Description of the task:
Write out all the lines again, precisely as they stand, but without the images.

Records to use:
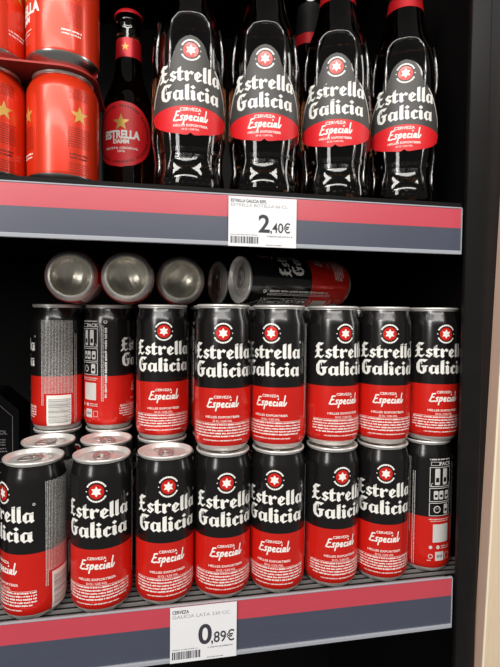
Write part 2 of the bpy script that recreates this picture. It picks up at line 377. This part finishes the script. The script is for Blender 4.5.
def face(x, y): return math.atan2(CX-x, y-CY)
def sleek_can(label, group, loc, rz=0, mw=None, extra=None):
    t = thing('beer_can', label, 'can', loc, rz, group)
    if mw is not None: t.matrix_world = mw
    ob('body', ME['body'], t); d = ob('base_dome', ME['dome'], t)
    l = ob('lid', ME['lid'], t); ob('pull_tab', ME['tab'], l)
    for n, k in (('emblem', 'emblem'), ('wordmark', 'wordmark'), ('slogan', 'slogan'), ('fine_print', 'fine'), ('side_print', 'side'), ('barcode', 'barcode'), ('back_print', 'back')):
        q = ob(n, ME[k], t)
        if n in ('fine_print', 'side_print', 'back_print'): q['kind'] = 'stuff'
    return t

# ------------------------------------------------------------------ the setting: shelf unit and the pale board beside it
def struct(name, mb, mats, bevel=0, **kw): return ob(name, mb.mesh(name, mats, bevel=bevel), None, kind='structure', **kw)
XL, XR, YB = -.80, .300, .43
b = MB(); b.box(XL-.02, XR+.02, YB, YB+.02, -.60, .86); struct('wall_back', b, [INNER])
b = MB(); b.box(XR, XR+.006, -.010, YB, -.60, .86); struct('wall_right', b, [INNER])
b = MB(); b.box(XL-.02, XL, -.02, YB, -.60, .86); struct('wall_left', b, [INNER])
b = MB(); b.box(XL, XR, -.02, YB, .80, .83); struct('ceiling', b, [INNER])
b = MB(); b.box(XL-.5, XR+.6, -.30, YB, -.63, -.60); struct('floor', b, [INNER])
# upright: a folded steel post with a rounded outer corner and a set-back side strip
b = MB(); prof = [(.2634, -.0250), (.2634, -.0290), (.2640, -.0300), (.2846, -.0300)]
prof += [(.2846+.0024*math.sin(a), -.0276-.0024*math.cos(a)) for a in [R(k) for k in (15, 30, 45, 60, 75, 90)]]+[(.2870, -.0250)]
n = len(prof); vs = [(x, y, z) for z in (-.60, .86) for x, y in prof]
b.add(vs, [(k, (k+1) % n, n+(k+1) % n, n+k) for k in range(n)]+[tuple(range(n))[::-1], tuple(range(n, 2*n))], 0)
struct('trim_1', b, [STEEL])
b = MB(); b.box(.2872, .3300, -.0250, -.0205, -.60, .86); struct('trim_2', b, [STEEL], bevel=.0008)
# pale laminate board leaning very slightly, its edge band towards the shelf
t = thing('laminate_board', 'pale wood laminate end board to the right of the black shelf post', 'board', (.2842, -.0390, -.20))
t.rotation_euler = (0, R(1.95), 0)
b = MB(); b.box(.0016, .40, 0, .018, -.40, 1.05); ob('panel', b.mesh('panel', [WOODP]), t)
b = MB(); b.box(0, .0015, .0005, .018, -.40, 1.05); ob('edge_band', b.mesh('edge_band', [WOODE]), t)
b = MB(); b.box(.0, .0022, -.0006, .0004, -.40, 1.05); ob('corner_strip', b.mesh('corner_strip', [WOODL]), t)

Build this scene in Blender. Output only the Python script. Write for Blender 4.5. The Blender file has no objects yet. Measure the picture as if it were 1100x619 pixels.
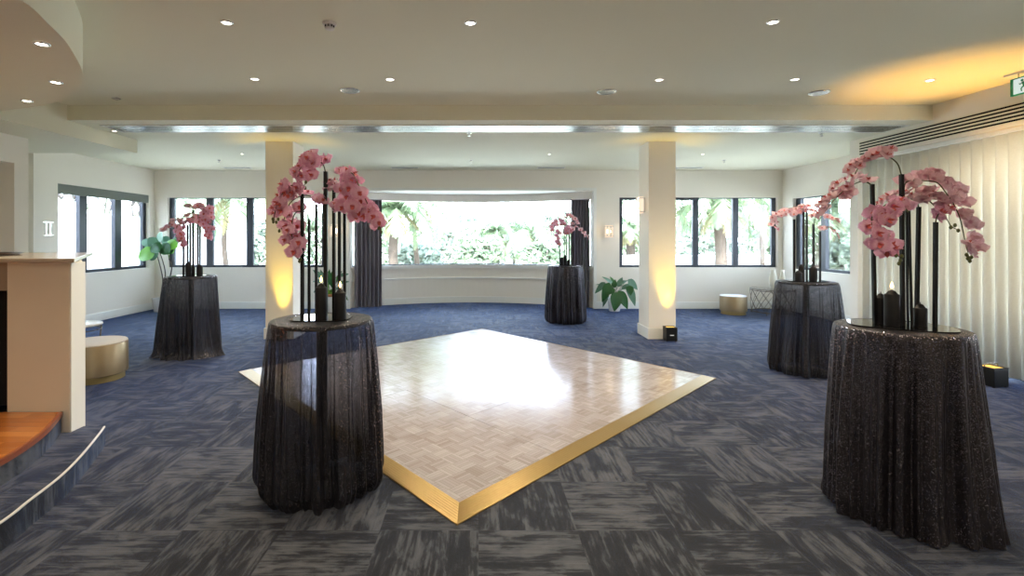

Full output:
Write part 2 of the bpy script that recreates this picture. It picks up at line 377. This part finishes the script. The script is for Blender 4.5.
def face(x, y): return math.atan2(CX-x, y-CY)
def sleek_can(label, group, loc, rz=0, mw=None, extra=None):
    t = thing('beer_can', label, 'can', loc, rz, group)
    if mw is not None: t.matrix_world = mw
    ob('body', ME['body'], t); d = ob('base_dome', ME['dome'], t)
    l = ob('lid', ME['lid'], t); ob('pull_tab', ME['tab'], l)
    for n, k in (('emblem', 'emblem'), ('wordmark', 'wordmark'), ('slogan', 'slogan'), ('fine_print', 'fine'), ('side_print', 'side'), ('barcode', 'barcode'), ('back_print', 'back')):
        q = ob(n, ME[k], t)
        if n in ('fine_print', 'side_print', 'back_print'): q['kind'] = 'stuff'
    return t

# ------------------------------------------------------------------ the setting: shelf unit and the pale board beside it
def struct(name, mb, mats, bevel=0, **kw): return ob(name, mb.mesh(name, mats, bevel=bevel), None, kind='structure', **kw)
XL, XR, YB = -.80, .300, .43
b = MB(); b.box(XL-.02, XR+.02, YB, YB+.02, -.60, .86); struct('wall_back', b, [INNER])
b = MB(); b.box(XR, XR+.006, -.010, YB, -.60, .86); struct('wall_right', b, [INNER])
b = MB(); b.box(XL-.02, XL, -.02, YB, -.60, .86); struct('wall_left', b, [INNER])
b = MB(); b.box(XL, XR, -.02, YB, .80, .83); struct('ceiling', b, [INNER])
b = MB(); b.box(XL-.5, XR+.6, -.30, YB, -.63, -.60); struct('floor', b, [INNER])
# upright: a folded steel post with a rounded outer corner and a set-back side strip
b = MB(); prof = [(.2634, -.0250), (.2634, -.0290), (.2640, -.0300), (.2846, -.0300)]
prof += [(.2846+.0024*math.sin(a), -.0276-.0024*math.cos(a)) for a in [R(k) for k in (15, 30, 45, 60, 75, 90)]]+[(.2870, -.0250)]
n = len(prof); vs = [(x, y, z) for z in (-.60, .86) for x, y in prof]
b.add(vs, [(k, (k+1) % n, n+(k+1) % n, n+k) for k in range(n)]+[tuple(range(n))[::-1], tuple(range(n, 2*n))], 0)
struct('trim_1', b, [STEEL])
b = MB(); b.box(.2872, .3300, -.0250, -.0205, -.60, .86); struct('trim_2', b, [STEEL], bevel=.0008)
# pale laminate board leaning very slightly, its edge band towards the shelf
t = thing('laminate_board', 'pale wood laminate end board to the right of the black shelf post', 'board', (.2842, -.0390, -.20))
t.rotation_euler = (0, R(1.95), 0)
b = MB(); b.box(.0016, .40, 0, .018, -.40, 1.05); ob('panel', b.mesh('panel', [WOODP]), t)
b = MB(); b.box(0, .0015, .0005, .018, -.40, 1.05); ob('edge_band', b.mesh('edge_band', [WOODE]), t)
b = MB(); b.box(.0, .0022, -.0006, .0004, -.40, 1.05); ob('corner_strip', b.mesh('corner_strip', [WOODL]), t)

Build this scene in Blender. Output only the Python script. Write for Blender 4.5. The Blender file has no objects yet. Measure the picture as if it were 1100x619 pixels.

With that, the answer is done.